→ PROBLEM: Identify each line below that contains the word "wide", and copy it out.

→ SOURCE MATERIAL:
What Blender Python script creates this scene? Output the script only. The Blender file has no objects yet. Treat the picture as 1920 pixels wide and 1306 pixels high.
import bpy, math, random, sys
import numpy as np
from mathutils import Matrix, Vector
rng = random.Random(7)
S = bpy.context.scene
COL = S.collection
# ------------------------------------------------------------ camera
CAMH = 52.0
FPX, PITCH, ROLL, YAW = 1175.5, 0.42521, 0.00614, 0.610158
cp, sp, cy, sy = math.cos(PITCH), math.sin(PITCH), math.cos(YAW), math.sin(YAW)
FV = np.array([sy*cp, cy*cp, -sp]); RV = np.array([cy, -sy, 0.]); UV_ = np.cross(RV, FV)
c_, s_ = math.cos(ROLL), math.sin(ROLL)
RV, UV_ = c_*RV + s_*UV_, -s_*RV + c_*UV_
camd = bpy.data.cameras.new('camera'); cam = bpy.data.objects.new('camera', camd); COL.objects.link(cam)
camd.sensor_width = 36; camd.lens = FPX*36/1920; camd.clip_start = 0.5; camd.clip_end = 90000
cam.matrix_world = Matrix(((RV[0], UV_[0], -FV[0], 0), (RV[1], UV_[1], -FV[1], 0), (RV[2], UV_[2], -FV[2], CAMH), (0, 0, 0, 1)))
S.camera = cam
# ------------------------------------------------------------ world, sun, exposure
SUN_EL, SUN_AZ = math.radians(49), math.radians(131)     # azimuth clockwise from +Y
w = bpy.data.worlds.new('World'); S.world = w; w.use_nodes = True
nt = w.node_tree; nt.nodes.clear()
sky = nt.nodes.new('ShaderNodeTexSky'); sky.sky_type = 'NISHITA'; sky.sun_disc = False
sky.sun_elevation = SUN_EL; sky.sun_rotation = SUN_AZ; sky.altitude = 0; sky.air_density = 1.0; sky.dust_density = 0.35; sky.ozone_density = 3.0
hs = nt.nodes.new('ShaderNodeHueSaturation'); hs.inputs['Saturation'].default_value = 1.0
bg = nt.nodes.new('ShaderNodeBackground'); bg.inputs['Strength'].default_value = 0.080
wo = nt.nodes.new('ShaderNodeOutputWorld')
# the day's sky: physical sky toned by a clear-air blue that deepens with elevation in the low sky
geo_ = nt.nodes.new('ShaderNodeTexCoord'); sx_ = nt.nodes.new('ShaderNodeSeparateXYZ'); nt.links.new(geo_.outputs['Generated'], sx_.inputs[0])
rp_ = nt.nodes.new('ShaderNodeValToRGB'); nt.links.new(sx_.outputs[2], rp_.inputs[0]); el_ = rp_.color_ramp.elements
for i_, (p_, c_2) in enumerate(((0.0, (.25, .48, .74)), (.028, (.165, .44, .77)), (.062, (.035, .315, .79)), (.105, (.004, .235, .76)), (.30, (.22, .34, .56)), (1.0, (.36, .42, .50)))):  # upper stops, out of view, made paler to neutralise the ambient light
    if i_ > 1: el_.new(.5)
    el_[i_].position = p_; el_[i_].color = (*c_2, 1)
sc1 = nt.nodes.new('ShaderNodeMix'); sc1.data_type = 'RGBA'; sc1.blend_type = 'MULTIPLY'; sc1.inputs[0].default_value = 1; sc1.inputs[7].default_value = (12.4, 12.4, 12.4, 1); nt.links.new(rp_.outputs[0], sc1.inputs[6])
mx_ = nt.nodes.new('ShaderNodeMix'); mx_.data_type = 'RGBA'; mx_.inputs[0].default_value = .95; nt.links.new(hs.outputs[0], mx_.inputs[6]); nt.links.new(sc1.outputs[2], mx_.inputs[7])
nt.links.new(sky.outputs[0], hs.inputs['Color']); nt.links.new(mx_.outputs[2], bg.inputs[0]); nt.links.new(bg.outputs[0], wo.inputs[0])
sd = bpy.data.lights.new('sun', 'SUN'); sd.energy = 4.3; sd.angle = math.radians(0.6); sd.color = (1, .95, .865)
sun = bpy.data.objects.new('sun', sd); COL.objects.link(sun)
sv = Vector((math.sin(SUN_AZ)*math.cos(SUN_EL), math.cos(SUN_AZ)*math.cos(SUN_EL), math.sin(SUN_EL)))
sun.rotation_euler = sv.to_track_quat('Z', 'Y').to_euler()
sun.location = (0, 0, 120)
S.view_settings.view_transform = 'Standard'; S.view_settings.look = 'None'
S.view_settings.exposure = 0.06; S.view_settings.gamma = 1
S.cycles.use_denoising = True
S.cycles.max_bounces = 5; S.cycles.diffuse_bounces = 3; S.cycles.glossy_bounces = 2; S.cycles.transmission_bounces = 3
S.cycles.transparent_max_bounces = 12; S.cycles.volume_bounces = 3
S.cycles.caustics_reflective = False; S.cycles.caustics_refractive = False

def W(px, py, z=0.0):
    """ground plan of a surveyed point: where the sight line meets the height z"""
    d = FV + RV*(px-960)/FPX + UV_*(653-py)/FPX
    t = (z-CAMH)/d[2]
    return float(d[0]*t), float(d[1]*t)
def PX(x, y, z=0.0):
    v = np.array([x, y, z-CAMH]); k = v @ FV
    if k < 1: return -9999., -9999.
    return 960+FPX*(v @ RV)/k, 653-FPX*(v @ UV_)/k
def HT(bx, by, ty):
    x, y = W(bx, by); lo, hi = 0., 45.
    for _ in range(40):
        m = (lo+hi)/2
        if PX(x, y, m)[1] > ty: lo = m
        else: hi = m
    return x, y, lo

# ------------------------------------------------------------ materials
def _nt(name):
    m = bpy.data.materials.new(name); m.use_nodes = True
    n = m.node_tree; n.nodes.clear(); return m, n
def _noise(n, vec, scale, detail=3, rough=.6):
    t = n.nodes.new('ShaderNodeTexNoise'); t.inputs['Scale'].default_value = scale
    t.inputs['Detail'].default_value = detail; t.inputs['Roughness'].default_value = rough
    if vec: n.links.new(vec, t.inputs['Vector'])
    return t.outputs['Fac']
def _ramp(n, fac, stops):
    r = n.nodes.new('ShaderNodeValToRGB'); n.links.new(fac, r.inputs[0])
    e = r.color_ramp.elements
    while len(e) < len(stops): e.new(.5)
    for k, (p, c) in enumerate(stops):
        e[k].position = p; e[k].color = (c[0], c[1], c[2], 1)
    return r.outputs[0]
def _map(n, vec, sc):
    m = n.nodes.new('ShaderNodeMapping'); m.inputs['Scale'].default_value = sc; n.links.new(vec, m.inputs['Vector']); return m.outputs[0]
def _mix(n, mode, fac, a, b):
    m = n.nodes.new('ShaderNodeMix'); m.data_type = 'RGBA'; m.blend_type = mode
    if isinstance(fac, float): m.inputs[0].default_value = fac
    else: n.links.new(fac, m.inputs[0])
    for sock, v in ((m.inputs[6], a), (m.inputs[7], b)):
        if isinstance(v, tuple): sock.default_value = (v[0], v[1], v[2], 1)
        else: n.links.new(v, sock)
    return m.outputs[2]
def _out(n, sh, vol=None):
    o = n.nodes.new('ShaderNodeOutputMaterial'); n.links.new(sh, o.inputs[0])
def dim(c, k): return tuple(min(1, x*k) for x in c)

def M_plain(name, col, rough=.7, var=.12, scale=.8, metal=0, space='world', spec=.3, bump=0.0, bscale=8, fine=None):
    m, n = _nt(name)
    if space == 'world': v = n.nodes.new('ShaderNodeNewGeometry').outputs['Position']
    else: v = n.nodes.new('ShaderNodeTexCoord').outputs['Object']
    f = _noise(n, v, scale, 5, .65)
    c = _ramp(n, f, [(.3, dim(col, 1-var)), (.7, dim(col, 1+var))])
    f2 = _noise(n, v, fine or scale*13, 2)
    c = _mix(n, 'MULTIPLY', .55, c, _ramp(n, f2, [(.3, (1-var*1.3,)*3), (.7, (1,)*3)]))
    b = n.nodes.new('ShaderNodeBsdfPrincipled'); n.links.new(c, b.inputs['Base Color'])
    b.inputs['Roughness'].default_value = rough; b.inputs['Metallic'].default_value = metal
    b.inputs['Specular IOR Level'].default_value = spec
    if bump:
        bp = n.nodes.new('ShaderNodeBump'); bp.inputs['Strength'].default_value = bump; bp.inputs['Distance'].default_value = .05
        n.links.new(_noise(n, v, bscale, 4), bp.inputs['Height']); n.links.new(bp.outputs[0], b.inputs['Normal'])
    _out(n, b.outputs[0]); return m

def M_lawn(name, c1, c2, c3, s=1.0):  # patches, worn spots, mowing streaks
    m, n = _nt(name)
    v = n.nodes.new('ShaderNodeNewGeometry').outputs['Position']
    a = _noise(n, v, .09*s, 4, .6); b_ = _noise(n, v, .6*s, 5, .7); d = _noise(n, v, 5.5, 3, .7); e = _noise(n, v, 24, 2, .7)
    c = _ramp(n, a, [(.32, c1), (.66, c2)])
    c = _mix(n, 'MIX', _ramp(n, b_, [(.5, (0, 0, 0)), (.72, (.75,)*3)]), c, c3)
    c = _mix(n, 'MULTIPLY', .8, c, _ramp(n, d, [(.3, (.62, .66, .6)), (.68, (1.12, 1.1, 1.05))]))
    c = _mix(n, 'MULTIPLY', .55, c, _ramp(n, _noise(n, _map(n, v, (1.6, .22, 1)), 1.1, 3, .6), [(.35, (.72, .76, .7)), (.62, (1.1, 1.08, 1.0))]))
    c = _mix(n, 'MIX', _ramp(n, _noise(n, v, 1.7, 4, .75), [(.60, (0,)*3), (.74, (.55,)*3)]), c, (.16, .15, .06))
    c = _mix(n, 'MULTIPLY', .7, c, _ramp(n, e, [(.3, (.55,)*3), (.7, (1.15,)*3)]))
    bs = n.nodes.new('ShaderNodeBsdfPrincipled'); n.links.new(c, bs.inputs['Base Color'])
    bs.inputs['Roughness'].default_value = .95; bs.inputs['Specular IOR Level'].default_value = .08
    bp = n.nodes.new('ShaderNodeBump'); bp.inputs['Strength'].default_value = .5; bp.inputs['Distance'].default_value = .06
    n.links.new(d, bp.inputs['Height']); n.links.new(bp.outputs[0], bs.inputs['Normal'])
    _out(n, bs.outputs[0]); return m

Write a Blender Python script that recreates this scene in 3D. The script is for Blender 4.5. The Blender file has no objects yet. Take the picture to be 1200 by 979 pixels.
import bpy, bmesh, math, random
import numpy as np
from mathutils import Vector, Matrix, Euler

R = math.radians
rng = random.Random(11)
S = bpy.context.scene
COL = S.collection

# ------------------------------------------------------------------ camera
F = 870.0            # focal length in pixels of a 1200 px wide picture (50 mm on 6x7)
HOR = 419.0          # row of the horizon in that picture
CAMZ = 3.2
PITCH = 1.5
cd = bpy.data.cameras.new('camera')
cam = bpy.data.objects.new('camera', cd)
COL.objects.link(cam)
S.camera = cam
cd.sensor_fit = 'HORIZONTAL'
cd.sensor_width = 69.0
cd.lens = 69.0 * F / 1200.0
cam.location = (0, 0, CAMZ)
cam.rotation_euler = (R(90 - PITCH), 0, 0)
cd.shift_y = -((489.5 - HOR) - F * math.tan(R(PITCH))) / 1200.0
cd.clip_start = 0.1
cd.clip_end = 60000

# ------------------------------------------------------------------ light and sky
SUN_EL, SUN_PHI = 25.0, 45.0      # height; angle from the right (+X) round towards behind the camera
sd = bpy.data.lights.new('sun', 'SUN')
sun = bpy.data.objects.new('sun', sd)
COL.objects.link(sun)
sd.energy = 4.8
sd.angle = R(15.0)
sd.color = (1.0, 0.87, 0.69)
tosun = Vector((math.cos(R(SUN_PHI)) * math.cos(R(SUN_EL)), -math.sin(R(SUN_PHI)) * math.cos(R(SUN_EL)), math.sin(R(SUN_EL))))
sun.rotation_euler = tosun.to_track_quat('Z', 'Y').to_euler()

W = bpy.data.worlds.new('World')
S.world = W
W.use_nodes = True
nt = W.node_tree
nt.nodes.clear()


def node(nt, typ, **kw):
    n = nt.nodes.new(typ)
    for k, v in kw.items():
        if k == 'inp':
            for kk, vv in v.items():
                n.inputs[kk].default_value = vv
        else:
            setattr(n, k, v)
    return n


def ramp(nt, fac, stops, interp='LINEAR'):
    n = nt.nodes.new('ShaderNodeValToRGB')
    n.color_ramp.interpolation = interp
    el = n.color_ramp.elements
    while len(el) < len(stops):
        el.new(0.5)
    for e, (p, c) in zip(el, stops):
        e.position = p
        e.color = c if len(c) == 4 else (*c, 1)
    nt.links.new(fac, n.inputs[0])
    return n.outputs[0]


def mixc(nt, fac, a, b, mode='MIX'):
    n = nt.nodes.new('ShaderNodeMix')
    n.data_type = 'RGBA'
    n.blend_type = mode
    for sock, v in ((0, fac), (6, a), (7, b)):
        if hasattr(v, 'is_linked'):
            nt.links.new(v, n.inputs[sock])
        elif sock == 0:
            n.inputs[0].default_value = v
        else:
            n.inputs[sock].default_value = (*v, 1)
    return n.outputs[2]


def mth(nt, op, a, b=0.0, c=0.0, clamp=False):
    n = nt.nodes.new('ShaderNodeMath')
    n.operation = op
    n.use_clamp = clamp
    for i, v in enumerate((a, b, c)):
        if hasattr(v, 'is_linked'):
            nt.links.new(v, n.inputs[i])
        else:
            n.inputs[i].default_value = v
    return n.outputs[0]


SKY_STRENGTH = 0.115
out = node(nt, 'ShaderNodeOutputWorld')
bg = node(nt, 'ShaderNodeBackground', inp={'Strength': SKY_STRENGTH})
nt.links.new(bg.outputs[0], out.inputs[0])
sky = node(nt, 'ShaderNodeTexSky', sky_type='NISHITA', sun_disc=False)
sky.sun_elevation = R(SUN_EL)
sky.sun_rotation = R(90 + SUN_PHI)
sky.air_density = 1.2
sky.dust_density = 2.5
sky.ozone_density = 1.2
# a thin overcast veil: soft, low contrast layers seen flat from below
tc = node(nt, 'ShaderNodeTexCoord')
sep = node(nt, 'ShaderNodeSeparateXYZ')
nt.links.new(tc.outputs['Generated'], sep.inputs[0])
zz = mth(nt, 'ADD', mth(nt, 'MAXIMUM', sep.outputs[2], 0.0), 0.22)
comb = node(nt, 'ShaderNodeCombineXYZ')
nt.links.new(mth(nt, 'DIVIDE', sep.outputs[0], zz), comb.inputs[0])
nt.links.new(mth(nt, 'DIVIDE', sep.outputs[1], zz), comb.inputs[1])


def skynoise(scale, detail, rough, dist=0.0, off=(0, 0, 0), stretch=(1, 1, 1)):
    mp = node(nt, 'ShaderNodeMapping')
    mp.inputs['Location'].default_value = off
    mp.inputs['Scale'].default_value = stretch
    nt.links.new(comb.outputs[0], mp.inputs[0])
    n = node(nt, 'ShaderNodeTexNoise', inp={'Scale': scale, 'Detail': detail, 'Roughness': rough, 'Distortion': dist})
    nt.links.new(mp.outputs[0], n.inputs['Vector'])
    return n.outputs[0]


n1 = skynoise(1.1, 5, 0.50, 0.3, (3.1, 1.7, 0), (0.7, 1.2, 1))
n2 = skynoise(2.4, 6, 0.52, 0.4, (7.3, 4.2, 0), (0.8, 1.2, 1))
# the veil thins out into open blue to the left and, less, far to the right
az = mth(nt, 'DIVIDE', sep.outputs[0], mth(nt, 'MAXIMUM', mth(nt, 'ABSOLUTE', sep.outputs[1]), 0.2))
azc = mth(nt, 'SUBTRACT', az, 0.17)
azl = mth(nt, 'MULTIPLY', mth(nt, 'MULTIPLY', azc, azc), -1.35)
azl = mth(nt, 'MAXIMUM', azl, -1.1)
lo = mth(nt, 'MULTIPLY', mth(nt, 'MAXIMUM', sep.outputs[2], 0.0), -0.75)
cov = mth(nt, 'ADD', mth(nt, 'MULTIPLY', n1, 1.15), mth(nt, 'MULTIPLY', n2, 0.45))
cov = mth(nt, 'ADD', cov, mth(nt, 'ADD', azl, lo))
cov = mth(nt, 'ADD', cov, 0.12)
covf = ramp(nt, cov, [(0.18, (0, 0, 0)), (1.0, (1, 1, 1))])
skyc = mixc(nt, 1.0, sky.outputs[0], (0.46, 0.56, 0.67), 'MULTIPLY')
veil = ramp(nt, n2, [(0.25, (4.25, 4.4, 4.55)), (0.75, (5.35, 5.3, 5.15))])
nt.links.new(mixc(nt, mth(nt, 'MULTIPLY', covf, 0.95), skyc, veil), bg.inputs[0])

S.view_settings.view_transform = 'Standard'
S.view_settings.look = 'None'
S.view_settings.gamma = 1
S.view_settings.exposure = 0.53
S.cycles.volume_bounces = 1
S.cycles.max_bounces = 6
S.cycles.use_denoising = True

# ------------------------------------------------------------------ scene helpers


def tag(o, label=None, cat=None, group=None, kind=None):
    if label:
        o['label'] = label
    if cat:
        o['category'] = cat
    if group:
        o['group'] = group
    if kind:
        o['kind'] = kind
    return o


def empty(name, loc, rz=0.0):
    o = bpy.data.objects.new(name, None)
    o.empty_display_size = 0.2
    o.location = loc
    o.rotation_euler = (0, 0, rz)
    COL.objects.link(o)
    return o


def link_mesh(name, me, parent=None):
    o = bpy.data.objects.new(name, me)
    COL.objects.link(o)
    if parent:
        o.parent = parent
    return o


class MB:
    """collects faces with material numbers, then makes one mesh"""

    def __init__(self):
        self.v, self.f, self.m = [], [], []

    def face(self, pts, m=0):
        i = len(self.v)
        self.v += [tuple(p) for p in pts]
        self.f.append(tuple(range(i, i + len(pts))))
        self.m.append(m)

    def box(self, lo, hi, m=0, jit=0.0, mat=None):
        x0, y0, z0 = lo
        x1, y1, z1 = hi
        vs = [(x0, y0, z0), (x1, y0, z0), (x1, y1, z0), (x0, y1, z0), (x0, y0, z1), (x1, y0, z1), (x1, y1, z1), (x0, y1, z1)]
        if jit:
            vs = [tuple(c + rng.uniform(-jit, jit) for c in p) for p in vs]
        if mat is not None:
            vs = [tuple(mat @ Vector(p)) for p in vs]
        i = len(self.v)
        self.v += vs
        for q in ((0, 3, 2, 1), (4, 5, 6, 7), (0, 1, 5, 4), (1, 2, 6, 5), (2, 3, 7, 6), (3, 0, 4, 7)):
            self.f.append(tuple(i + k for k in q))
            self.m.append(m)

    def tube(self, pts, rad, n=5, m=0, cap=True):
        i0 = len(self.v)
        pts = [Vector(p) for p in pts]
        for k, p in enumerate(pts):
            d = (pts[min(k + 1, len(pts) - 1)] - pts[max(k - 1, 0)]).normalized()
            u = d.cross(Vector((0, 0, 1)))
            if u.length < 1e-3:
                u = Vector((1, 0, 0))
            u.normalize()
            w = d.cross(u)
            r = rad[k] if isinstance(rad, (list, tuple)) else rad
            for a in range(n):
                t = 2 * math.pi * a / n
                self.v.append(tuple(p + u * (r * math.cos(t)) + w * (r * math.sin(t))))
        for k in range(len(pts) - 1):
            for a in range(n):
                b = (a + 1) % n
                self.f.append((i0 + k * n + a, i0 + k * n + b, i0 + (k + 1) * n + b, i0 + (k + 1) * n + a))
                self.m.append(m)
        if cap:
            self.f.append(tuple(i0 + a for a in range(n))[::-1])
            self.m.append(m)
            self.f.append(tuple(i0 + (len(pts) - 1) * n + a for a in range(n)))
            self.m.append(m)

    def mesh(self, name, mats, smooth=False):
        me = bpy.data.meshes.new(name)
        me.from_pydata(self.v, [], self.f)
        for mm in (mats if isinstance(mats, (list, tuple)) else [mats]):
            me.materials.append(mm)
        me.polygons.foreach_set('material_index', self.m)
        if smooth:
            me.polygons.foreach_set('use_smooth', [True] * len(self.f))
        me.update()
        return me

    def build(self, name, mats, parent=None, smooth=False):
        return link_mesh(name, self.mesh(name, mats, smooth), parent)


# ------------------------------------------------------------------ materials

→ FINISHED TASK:
What Blender Python script creates this scene? Output the script only. The Blender file has no objects yet. Treat the picture as 1920 pixels wide and 1306 pixels high.
F = 870.0            # focal length in pixels of a 1200 px wide picture (50 mm on 6x7)